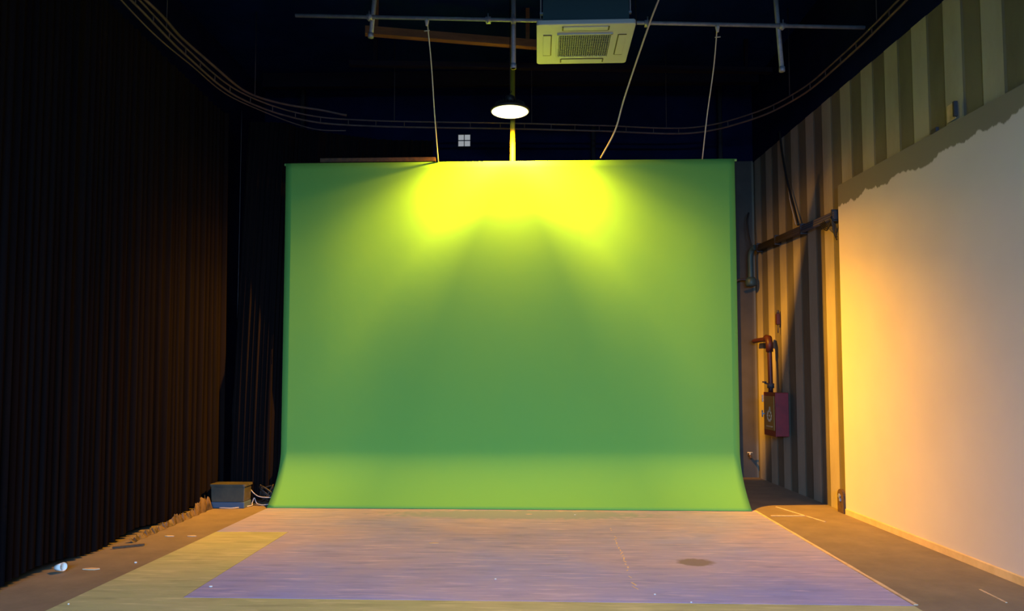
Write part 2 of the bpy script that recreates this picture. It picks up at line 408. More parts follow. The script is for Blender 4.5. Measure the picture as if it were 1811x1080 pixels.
for e, (p_, v_) in zip(els, BEAM): e.position = p_; e.color = (v_, v_, v_, 1)
mx = n.new('ShaderNodeMix'); mx.data_type = 'RGBA'; mx.blend_type = 'MULTIPLY'; mx.inputs['Factor'].default_value = 1
l.new(cr.outputs[0], mx.inputs['A']); mx.inputs['B'].default_value = (1.0, 0.42, 0.012, 1)
fw = n.new('ShaderNodeMapRange'); l.new(sp.outputs['Y'], fw.inputs['Value'])     # weaker forward, away from the backdrop
fw.inputs['From Min'].default_value = -0.05; fw.inputs['From Max'].default_value = -0.55; fw.inputs['To Min'].default_value = 1.0; fw.inputs['To Max'].default_value = 0.24
l.new(fw.outputs[0], em.inputs['Strength'])
l.new(mx.outputs['Result'], em.inputs['Color'])
lo = bpy.data.objects.new('lamp_light', ld); C.objects.link(lo); lo.parent = lamp; lo.location = (0, 0, -0.10)

# ------------------------------------------------------------------ ceiling cassette air conditioner
AX0, AX1, AY0, AY1, AZ = -0.01, 0.935, 6.86, 7.74, 4.90
ac = thing('air_conditioner', 'white square ceiling cassette air conditioner with a dark central grille', 'air conditioner', ((AX0 + AX1) / 2, (AY0 + AY1) / 2, AZ))
cx, cy = (AX0 + AX1) / 2, (AY0 + AY1) / 2
bm = B()
def rrect(x0, y0, x1, y1, r, n=5):
    out = []
    for (ax, ay, s) in ((x1 - r, y1 - r, 0), (x0 + r, y1 - r, 1), (x0 + r, y0 + r, 2), (x1 - r, y0 + r, 3)):
        for k in range(n + 1):
            a = (s + k / n) * PI / 2; out.append((ax + r * math.cos(a), ay + r * math.sin(a)))
    return out
prism(bm, rrect(AX0, AY0, AX1, AY1, 0.035), AZ, AZ + 0.045)
obj('face_panel', bm, 'white_plastic', ac, bevel=0.006)
bm = B(); bx(bm, (cx, cy, AZ + 0.175), (0.82, 0.80, 0.26)); obj('body', bm, 'teal_pipe', ac)
g = 0.255
bm = B(); bx(bm, (cx, cy, AZ - 0.002), (2 * g, 2 * g * 0.93, 0.004)); gr = obj('intake_grille', bm, 'dark', ac)
bm = B()
for k in range(23):
    t = -g + 2 * g * (k + 0.5) / 23
    bx(bm, (cx + t, cy, AZ - 0.007), (0.009, 2 * g * 0.93, 0.008))
for k in range(14):
    t = (-g + 2 * g * (k + 0.5) / 14) * 0.93
    bx(bm, (cx, cy + t, AZ - 0.006), (2 * g, 0.006, 0.006))
o = obj('slat', bm, 'grille', gr); o.location = (0, 0, 0)
bm = B()
for s in (-1, 1):
    bx(bm, (cx + s * (g + 0.008), cy, AZ - 0.006), (0.016, 2 * g * 0.93 + .03, 0.012)); bx(bm, (cx, cy + s * (g * .93 + 0.008), AZ - 0.006), (2 * g + .03, 0.016, 0.012))
obj('grille_frame', bm, 'white_plastic', ac)
for (dx, dy, sx, sy) in ((-0.37, 0, 0.075, 0.44), (0.37, 0, 0.075, 0.44), (0, -0.355, 0.44, 0.07), (0, 0.355, 0.44, 0.07)):
    bm = B(); bx(bm, (cx + dx, cy + dy, AZ - 0.003), (sx, sy, 0.006)); lv = obj('louvre', bm, 'white_plastic', ac, bevel=0.002)
    bm = B()
    if sx < sy:
        s = 1 if dx < 0 else -1
        bx(bm, (cx + dx + s * (sx / 2 + .004), cy, AZ - 0.002), (0.014, sy, 0.006))
        for q in (-1, 1): bx(bm, (cx + dx, cy + q * sy / 2, AZ - 0.003), (sx, 0.008, 0.007))
    else:
        s = 1 if dy < 0 else -1
        bx(bm, (cx, cy + dy + s * (sy / 2 + .004), AZ - 0.002), (sx, 0.014, 0.006))
        for q in (-1, 1): bx(bm, (cx + q * sx / 2, cy + dy, AZ - 0.003), (0.014, sy, 0.007))
    obj('gap', bm, 'groove', lv)
for sx in (-1, 1):
    for sy in (-1, 1):
        bm = B(); tube(bm, [(cx + sx * .43, cy + sy * .33, AZ + .15), (cx + sx * .43, cy + sy * .33, 6.36)], 0.006, 6); bx(bm, (cx + sx * .42, cy + sy * .33, AZ + .16), (.04, .03, .02))
        obj('hanger_rod', bm, 'steel', ac)

# ------------------------------------------------------------------ hanging pipe frame
pf = thing('lighting_pipe', 'long pale horizontal steel pipe under the black ceiling', 'pipe', (0.4, 8.0, 5.5))
def pz(x): return 5.62 - (x + 2.72) / 6.29 * 0.25
bm = B(); tube(bm, [(-2.72, 8, pz(-2.72)), (3.57, 8, pz(3.57))], 0.021, 12); obj('pipe', bm, 'steel', pf)
def coupler(x, y, z, par, r=0.032):
    bm = B(); tube(bm, [(x - 0.03, y, z), (x + 0.03, y, z)], r, 10); bx(bm, (x, y + 0.03, z), (0.05, 0.05, 0.05)); tube(bm, [(x, y - .03, z - .055), (x, y - .03, z + .055)], 0.008, 6)
    return obj('clamp', bm, 'steel', par)
for x in (-1.88, -1.9 + 1.35, -0.27, 1.21, 2.68): coupler(x, 8.0, pz(x), pf)
def drop(xt, xb, zb, label):
    t = thing('drop_pipe', label, 'pipe', (xb, 8.065, zb), 'vertical drop pipes')
    bm = B(); tube(bm, [(xt, 8.065, 6.34), (xb, 8.065, zb)], 0.026, 12); obj('pipe', bm, 'steel', t)
    bm = B(); lathe(bm, [(0, 0), (0.032, 0), (0.032, 0.05), (0, 0.05)], (xb, 8.065, zb), 14); obj('end_cap', bm, 'steel', t)
drop(-1.80, -1.88, 5.38, 'leftmost vertical steel drop pipe, ending just below the horizontal pipe')
drop(-0.27, -0.27, 5.00, 'vertical steel drop pipe above the round lamp')
drop(2.60, 2.69, 4.92, 'vertical steel drop pipe near the right wall')

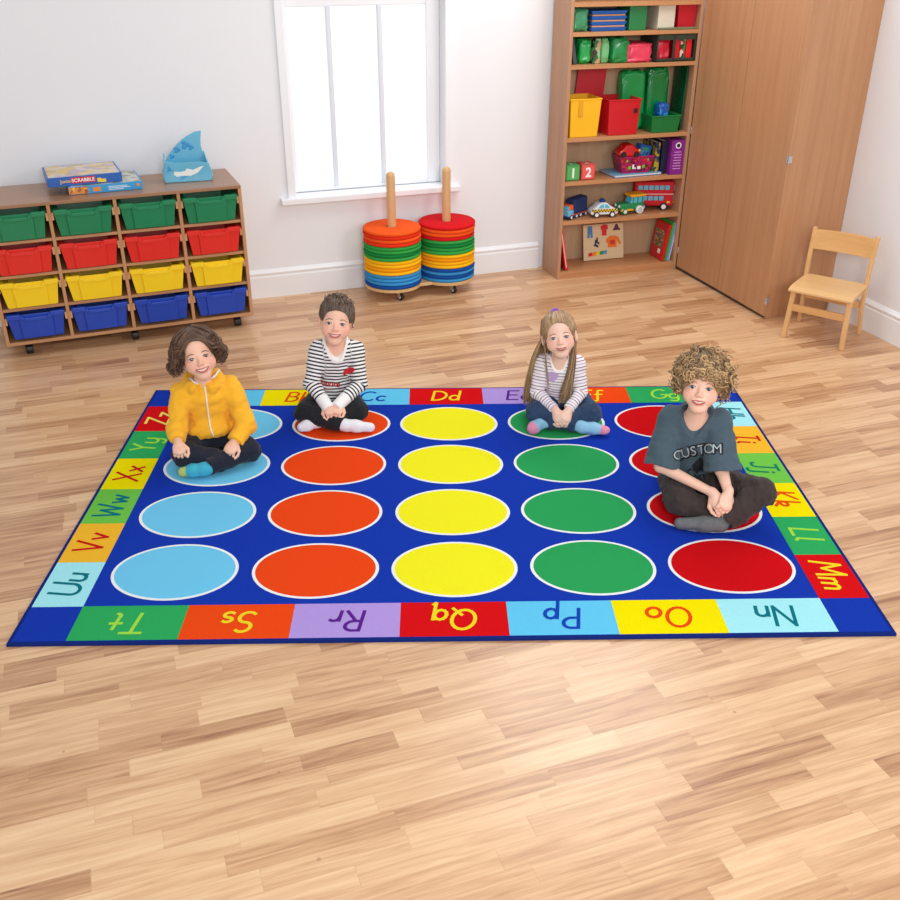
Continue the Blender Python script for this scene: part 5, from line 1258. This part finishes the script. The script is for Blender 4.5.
S = top_solid(k2, .008, (.043, .037, .028), .80, hem=.012, k=.028); S.cone((k2.J['shl']+k2.J['shr'])/2+V3(0, .01, .01), k2.J['neck']+V3(0, .012, .0), .074, .056, .035); J = k2.J; S.ripple(.0026, 70, 31).ripple(.0013, 150, 32)
CUT = (J['neck']+V3(0, -.060, -.046), J['neck']+V3(0, -.006, .050), .028, .060); S.cone(*CUT, .004, 's'); S.cone(J['neck']+V3(0, 0, .05), J['neck']+V3(0, 0, .2), .052, .09, .004, 's')
V, Q = S.mesh(); ch_ = [(k2.sleeve[q][0], k2.sleeve[q][1], .0) for q in 'lr']; run = limb_run(V, ch_)
sh2 = np_mesh('striped_top', V, Q, [stripe_mat('black_white_stripes', (240, 240, 240), (36, 38, 48), .0172, .42), mat('trim_white', (244, 244, 242), .8)], b2, attrs={'run': run}, mi=near_cut(V, Q, CUT, .013)); hb = bvh_of(V, Q)
S = Solid(np.minimum(J['wrl'], J['wrr'])-.12, np.maximum(J['ell'], J['elr'])+.05, .003)
for q in 'lr':
    w, e_ = J['wr'+q], J['el'+q]; S.cone(w+(e_-w)*.26, w+(e_-w)*-.22, .031, .028, .003, flat=1)
solid_obj(S, 'cuffs', mat('cuff_white', (240, 240, 238), .9, .03, 50, .3, 200), sh2)
redm = mat('red_motif', (196, 26, 36), .7)
decal(k2, hb, 'bow_motif', redm, sh2, polys=[[(343.5, 371), (349, 367), (353.5, 367.5), (355.5, 370), (352, 373), (347, 373.5), (344, 375.5), (342.5, 373.5)]])
decal(k2, hb, 'script_lettering', redm, sh2, text='Amore', px=(328.8, 383.2), size=7.6, ang=.10, shear=.3, bold=.03)
decal(k2, hb, 'underline_motif', redm, sh2, strips=[([(324, 389.4), (327, 388.8), (331, 389.2)], .0016)])
face_parts(k2, bv2, b2, 'hazel', mat('brow_2', (120, 88, 64), .8), smile=1.0, mouth_w=.025, open_=.0048)
hm2 = hair_mat('ash_brown_hair', (46, 34, 26), (124, 102, 86))
scalp_cap(k2, 'scalp_hair', hm2, b2, .006, face=(.080, .066, .074), fz=-.022, low=.012); HL2 = hairline((.080, .066, .074), -.022)
r = np.random.RandomState(6); P_, R_, T_ = [], [], []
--
DIRECTION:
Scan the records above for the string "this", then select every line that holds it.

FINISHED ANSWER:
Write part 2 of the bpy script that recreates this picture. It picks up at line 408. More parts follow. The script is for Blender 4.5. Measure the picture as if it were 1811x1080 pixels.
Continue the Blender Python script for this scene: part 5, from line 1258. This part finishes the script. The script is for Blender 4.5.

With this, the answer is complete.